# Supplied data start
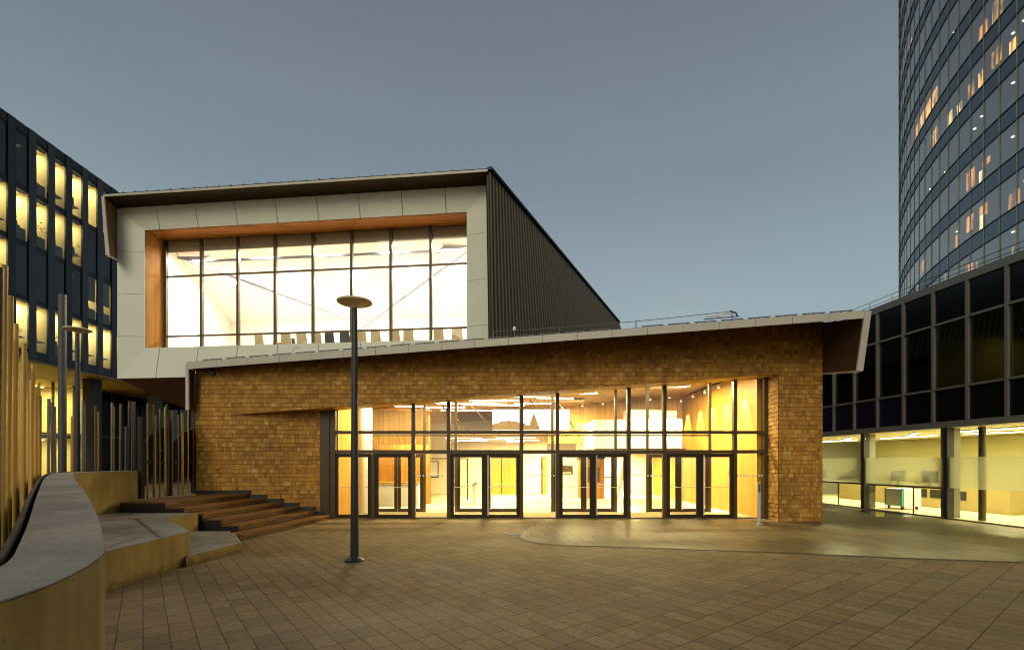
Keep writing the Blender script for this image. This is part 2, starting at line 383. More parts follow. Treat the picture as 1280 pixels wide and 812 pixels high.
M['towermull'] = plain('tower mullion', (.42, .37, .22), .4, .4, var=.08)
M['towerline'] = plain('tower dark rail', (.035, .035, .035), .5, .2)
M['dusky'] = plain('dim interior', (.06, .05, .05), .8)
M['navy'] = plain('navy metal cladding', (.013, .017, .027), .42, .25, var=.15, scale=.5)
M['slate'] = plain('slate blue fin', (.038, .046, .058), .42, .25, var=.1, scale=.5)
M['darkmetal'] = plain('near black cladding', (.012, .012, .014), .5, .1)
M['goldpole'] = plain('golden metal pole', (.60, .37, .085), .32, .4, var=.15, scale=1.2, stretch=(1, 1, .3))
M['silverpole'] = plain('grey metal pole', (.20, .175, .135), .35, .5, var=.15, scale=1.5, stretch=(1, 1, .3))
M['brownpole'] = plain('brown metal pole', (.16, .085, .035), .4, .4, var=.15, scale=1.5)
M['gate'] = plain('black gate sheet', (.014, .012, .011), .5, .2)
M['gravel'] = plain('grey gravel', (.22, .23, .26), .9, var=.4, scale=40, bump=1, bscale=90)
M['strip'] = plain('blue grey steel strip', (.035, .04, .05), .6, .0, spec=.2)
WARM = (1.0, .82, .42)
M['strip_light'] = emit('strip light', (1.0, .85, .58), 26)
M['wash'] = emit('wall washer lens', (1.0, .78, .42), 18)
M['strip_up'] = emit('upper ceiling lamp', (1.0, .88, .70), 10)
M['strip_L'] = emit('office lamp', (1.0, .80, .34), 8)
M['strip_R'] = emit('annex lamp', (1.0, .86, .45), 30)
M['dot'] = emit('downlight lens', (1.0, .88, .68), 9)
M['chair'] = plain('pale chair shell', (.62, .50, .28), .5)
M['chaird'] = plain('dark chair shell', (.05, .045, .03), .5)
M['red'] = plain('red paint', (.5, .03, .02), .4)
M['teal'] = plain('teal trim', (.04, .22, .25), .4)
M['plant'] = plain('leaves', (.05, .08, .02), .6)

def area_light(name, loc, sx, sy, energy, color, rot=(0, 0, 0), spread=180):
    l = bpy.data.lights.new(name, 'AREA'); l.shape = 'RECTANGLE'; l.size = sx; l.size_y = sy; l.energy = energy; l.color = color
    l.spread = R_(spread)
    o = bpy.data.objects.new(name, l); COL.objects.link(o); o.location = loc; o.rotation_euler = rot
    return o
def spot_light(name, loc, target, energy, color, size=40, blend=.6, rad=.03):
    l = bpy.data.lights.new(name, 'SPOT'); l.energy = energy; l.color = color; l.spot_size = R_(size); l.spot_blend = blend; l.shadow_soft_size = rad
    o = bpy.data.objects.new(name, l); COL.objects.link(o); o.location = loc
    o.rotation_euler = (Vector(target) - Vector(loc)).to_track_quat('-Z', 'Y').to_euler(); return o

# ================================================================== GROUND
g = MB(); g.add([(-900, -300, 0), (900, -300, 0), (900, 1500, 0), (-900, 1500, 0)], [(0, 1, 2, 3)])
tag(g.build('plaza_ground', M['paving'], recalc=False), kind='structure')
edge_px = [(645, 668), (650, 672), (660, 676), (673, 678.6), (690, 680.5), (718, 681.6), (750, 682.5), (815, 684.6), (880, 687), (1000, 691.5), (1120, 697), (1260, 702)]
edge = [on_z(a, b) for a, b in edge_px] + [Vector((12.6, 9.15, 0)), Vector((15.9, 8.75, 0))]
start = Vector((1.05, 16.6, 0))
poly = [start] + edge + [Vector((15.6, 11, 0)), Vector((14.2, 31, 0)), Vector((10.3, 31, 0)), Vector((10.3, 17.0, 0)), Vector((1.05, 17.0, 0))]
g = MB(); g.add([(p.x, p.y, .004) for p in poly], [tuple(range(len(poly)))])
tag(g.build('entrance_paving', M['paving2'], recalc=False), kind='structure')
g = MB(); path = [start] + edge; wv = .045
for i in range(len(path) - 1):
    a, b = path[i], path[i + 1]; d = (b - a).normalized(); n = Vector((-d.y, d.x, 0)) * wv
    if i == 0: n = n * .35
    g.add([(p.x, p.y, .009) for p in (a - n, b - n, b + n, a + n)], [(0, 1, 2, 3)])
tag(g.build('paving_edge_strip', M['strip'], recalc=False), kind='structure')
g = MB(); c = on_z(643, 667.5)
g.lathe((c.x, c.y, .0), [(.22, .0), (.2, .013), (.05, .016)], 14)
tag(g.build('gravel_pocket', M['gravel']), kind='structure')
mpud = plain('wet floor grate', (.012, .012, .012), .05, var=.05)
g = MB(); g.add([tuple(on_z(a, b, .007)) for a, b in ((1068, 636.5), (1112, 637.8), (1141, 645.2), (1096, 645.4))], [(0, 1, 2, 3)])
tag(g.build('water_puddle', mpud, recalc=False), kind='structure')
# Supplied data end
• Task brief
Omit any images, then output the listing exactly.

• Correct response
Keep writing the Blender script for this image. This is part 2, starting at line 383. More parts follow. Treat the picture as 1280 pixels wide and 812 pixels high.
M['towermull'] = plain('tower mullion', (.42, .37, .22), .4, .4, var=.08)
M['towerline'] = plain('tower dark rail', (.035, .035, .035), .5, .2)
M['dusky'] = plain('dim interior', (.06, .05, .05), .8)
M['navy'] = plain('navy metal cladding', (.013, .017, .027), .42, .25, var=.15, scale=.5)
M['slate'] = plain('slate blue fin', (.038, .046, .058), .42, .25, var=.1, scale=.5)
M['darkmetal'] = plain('near black cladding', (.012, .012, .014), .5, .1)
M['goldpole'] = plain('golden metal pole', (.60, .37, .085), .32, .4, var=.15, scale=1.2, stretch=(1, 1, .3))
M['silverpole'] = plain('grey metal pole', (.20, .175, .135), .35, .5, var=.15, scale=1.5, stretch=(1, 1, .3))
M['brownpole'] = plain('brown metal pole', (.16, .085, .035), .4, .4, var=.15, scale=1.5)
M['gate'] = plain('black gate sheet', (.014, .012, .011), .5, .2)
M['gravel'] = plain('grey gravel', (.22, .23, .26), .9, var=.4, scale=40, bump=1, bscale=90)
M['strip'] = plain('blue grey steel strip', (.035, .04, .05), .6, .0, spec=.2)
WARM = (1.0, .82, .42)
M['strip_light'] = emit('strip light', (1.0, .85, .58), 26)
M['wash'] = emit('wall washer lens', (1.0, .78, .42), 18)
M['strip_up'] = emit('upper ceiling lamp', (1.0, .88, .70), 10)
M['strip_L'] = emit('office lamp', (1.0, .80, .34), 8)
M['strip_R'] = emit('annex lamp', (1.0, .86, .45), 30)
M['dot'] = emit('downlight lens', (1.0, .88, .68), 9)
M['chair'] = plain('pale chair shell', (.62, .50, .28), .5)
M['chaird'] = plain('dark chair shell', (.05, .045, .03), .5)
M['red'] = plain('red paint', (.5, .03, .02), .4)
M['teal'] = plain('teal trim', (.04, .22, .25), .4)
M['plant'] = plain('leaves', (.05, .08, .02), .6)

def area_light(name, loc, sx, sy, energy, color, rot=(0, 0, 0), spread=180):
    l = bpy.data.lights.new(name, 'AREA'); l.shape = 'RECTANGLE'; l.size = sx; l.size_y = sy; l.energy = energy; l.color = color
    l.spread = R_(spread)
    o = bpy.data.objects.new(name, l); COL.objects.link(o); o.location = loc; o.rotation_euler = rot
    return o
def spot_light(name, loc, target, energy, color, size=40, blend=.6, rad=.03):
    l = bpy.data.lights.new(name, 'SPOT'); l.energy = energy; l.color = color; l.spot_size = R_(size); l.spot_blend = blend; l.shadow_soft_size = rad
    o = bpy.data.objects.new(name, l); COL.objects.link(o); o.location = loc
    o.rotation_euler = (Vector(target) - Vector(loc)).to_track_quat('-Z', 'Y').to_euler(); return o

# ================================================================== GROUND
g = MB(); g.add([(-900, -300, 0), (900, -300, 0), (900, 1500, 0), (-900, 1500, 0)], [(0, 1, 2, 3)])
tag(g.build('plaza_ground', M['paving'], recalc=False), kind='structure')
edge_px = [(645, 668), (650, 672), (660, 676), (673, 678.6), (690, 680.5), (718, 681.6), (750, 682.5), (815, 684.6), (880, 687), (1000, 691.5), (1120, 697), (1260, 702)]
edge = [on_z(a, b) for a, b in edge_px] + [Vector((12.6, 9.15, 0)), Vector((15.9, 8.75, 0))]
start = Vector((1.05, 16.6, 0))
poly = [start] + edge + [Vector((15.6, 11, 0)), Vector((14.2, 31, 0)), Vector((10.3, 31, 0)), Vector((10.3, 17.0, 0)), Vector((1.05, 17.0, 0))]
g = MB(); g.add([(p.x, p.y, .004) for p in poly], [tuple(range(len(poly)))])
tag(g.build('entrance_paving', M['paving2'], recalc=False), kind='structure')
g = MB(); path = [start] + edge; wv = .045
for i in range(len(path) - 1):
    a, b = path[i], path[i + 1]; d = (b - a).normalized(); n = Vector((-d.y, d.x, 0)) * wv
    if i == 0: n = n * .35
    g.add([(p.x, p.y, .009) for p in (a - n, b - n, b + n, a + n)], [(0, 1, 2, 3)])
tag(g.build('paving_edge_strip', M['strip'], recalc=False), kind='structure')
g = MB(); c = on_z(643, 667.5)
g.lathe((c.x, c.y, .0), [(.22, .0), (.2, .013), (.05, .016)], 14)
tag(g.build('gravel_pocket', M['gravel']), kind='structure')
mpud = plain('wet floor grate', (.012, .012, .012), .05, var=.05)
g = MB(); g.add([tuple(on_z(a, b, .007)) for a, b in ((1068, 636.5), (1112, 637.8), (1141, 645.2), (1096, 645.4))], [(0, 1, 2, 3)])
tag(g.build('water_puddle', mpud, recalc=False), kind='structure')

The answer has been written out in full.